■ Records for this task
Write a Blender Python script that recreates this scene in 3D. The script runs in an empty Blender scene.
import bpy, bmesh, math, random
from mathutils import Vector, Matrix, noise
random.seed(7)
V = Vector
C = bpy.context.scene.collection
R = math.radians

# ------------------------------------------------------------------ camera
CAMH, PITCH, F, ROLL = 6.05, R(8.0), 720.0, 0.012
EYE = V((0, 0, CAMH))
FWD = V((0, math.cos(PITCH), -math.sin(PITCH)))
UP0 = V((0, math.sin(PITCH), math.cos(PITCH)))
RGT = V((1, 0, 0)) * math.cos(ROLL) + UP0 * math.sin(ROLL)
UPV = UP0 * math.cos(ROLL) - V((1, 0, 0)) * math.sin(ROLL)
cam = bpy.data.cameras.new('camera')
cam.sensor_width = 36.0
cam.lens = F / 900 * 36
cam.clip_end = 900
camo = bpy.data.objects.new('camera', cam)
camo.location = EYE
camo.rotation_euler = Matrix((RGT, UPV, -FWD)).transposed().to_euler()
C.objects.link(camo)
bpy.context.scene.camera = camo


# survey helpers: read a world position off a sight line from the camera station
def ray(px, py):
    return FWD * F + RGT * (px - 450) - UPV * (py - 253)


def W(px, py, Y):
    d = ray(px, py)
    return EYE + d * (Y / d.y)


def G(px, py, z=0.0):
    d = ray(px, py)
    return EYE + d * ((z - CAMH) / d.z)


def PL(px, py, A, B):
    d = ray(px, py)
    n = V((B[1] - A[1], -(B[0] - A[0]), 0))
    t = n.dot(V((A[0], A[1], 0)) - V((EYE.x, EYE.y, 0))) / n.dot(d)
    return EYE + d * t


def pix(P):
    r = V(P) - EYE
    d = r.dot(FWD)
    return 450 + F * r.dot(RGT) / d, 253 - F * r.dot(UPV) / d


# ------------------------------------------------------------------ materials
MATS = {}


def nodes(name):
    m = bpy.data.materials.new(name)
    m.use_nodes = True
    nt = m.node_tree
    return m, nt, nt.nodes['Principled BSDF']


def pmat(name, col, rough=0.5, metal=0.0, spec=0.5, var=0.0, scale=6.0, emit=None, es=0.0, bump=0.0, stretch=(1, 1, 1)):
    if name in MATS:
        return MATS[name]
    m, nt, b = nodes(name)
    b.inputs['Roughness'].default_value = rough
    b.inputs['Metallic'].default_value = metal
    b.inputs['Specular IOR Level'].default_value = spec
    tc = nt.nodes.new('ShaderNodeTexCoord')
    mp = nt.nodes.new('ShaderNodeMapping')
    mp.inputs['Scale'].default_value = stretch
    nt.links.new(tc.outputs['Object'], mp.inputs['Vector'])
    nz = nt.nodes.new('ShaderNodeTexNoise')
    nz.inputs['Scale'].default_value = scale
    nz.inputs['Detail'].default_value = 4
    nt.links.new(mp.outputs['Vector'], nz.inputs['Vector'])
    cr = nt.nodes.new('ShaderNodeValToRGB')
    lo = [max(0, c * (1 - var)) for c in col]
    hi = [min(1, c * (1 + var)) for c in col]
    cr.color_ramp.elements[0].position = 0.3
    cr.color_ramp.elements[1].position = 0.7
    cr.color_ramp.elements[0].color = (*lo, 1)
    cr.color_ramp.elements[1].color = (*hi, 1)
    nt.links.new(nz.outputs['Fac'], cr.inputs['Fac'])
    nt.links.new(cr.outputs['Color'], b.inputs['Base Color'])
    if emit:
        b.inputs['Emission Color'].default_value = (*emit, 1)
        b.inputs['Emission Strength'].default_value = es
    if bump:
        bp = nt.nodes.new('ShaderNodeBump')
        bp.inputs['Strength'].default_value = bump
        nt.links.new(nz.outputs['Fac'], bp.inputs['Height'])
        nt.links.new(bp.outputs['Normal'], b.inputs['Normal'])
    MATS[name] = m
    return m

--

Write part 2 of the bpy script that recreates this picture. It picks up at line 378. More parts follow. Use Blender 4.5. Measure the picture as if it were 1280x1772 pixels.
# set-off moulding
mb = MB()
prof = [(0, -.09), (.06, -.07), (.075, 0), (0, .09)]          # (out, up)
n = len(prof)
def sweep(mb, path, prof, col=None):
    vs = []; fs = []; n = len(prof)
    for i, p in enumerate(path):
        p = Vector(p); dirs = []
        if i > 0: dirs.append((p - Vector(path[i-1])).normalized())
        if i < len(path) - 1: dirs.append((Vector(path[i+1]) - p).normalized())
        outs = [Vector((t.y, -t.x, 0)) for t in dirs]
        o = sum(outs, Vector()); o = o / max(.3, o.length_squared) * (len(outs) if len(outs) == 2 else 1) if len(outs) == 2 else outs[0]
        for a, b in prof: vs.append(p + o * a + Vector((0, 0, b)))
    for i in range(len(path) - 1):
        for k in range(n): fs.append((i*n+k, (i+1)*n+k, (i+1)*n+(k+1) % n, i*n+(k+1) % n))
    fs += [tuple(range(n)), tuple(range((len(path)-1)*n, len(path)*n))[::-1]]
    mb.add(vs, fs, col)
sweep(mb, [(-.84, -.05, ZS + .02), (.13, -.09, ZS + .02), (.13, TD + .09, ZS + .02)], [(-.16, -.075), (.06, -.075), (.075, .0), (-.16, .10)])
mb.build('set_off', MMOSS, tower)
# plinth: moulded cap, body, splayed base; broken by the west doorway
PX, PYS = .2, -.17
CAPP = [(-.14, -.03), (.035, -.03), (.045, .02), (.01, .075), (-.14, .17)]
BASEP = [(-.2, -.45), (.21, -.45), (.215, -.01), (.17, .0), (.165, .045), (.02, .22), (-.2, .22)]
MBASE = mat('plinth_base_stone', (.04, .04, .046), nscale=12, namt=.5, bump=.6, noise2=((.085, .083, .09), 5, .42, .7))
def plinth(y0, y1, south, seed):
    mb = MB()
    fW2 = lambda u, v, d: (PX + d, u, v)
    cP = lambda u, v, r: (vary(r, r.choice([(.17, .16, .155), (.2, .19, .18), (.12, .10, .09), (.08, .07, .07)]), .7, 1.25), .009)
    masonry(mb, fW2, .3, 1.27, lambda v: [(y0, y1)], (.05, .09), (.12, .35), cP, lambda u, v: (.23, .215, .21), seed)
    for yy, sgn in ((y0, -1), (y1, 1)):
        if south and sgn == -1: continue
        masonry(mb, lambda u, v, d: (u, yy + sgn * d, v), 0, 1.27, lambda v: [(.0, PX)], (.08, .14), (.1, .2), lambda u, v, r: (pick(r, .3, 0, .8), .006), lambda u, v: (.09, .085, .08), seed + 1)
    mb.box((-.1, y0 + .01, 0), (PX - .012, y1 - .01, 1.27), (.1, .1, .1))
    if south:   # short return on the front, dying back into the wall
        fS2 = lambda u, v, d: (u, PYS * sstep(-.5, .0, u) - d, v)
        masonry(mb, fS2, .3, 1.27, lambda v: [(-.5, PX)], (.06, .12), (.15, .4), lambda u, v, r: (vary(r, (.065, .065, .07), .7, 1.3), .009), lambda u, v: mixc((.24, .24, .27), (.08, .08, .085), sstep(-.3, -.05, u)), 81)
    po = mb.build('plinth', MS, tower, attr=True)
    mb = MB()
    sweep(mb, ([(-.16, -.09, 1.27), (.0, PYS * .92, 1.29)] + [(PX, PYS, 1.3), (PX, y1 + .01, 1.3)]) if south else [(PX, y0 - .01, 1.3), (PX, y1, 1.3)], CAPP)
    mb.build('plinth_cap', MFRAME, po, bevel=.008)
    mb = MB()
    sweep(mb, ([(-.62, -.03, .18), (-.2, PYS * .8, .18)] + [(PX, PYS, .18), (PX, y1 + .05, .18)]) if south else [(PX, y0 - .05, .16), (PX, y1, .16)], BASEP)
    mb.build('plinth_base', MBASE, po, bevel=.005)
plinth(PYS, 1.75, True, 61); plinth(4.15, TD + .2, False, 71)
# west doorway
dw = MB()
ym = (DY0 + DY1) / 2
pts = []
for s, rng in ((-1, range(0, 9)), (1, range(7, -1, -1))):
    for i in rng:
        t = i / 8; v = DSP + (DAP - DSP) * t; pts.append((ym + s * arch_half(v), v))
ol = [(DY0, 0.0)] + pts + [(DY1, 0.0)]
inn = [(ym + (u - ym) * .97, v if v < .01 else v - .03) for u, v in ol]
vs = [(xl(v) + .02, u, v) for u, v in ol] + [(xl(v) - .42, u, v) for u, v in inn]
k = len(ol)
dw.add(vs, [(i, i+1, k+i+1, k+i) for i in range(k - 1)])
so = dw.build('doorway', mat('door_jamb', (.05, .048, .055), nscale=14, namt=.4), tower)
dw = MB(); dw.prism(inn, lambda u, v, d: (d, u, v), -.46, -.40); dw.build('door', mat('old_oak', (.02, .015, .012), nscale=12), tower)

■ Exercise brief
Please print exactly, and only, the lines from the line with "Write a Blender" to the line with "R = math.radians", both included.

■ Written response
Write a Blender Python script that recreates this scene in 3D. The script runs in an empty Blender scene.
import bpy, bmesh, math, random
from mathutils import Vector, Matrix, noise
random.seed(7)
V = Vector
C = bpy.context.scene.collection
R = math.radians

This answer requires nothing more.